**TASK**
Check each line of the listing for the word "scene" and report how many lines contain it, giving nothing but the number.
####################
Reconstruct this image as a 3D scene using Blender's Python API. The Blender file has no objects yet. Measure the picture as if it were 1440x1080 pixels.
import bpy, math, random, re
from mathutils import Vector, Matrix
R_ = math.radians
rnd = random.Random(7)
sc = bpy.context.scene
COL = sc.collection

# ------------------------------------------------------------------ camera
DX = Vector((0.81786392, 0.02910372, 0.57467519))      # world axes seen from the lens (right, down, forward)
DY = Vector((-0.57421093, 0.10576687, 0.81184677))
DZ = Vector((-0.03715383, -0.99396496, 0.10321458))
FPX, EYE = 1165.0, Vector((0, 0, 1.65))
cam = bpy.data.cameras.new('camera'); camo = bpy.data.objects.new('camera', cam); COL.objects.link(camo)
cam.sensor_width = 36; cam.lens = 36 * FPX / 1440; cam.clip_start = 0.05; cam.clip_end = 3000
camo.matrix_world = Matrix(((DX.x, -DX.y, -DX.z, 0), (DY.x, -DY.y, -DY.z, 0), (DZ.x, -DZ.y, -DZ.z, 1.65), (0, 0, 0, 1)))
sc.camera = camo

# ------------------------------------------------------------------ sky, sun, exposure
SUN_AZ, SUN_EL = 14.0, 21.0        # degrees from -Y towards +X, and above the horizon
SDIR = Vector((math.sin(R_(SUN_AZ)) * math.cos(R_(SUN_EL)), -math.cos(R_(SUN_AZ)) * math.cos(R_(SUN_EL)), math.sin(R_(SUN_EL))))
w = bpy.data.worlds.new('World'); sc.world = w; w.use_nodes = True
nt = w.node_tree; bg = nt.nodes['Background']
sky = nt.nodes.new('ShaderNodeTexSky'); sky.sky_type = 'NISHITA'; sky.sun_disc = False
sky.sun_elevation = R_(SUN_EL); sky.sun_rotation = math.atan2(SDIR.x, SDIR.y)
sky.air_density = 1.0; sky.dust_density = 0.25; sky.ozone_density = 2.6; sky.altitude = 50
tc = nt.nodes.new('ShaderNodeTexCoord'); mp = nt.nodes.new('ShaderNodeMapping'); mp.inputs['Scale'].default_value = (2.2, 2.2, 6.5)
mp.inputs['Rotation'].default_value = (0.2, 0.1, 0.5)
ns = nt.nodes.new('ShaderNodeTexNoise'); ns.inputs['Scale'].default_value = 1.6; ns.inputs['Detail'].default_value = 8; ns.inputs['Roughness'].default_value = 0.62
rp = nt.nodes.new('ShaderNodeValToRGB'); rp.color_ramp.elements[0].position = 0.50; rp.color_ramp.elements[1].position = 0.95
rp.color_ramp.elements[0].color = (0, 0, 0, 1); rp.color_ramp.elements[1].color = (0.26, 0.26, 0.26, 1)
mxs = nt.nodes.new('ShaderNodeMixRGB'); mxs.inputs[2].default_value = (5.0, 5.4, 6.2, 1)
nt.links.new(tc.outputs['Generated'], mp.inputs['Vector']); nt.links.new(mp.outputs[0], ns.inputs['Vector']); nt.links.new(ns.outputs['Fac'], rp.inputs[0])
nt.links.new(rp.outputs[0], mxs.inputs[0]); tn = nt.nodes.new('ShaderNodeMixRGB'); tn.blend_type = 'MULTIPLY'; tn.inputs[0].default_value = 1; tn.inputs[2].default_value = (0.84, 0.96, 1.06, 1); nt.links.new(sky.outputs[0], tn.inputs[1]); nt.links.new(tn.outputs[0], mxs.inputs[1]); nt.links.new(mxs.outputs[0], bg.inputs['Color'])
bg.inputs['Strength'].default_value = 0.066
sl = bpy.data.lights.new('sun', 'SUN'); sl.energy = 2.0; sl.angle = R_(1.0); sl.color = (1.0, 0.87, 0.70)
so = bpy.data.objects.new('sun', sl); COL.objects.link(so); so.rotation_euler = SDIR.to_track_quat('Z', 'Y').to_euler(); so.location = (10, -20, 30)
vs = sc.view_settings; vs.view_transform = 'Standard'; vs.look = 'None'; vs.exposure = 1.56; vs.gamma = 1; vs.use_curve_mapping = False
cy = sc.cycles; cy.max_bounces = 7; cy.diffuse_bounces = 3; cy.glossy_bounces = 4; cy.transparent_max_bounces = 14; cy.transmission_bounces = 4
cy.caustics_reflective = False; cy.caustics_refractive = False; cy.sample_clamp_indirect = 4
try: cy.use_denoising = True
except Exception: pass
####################
**EXERCISE OUTPUT**
2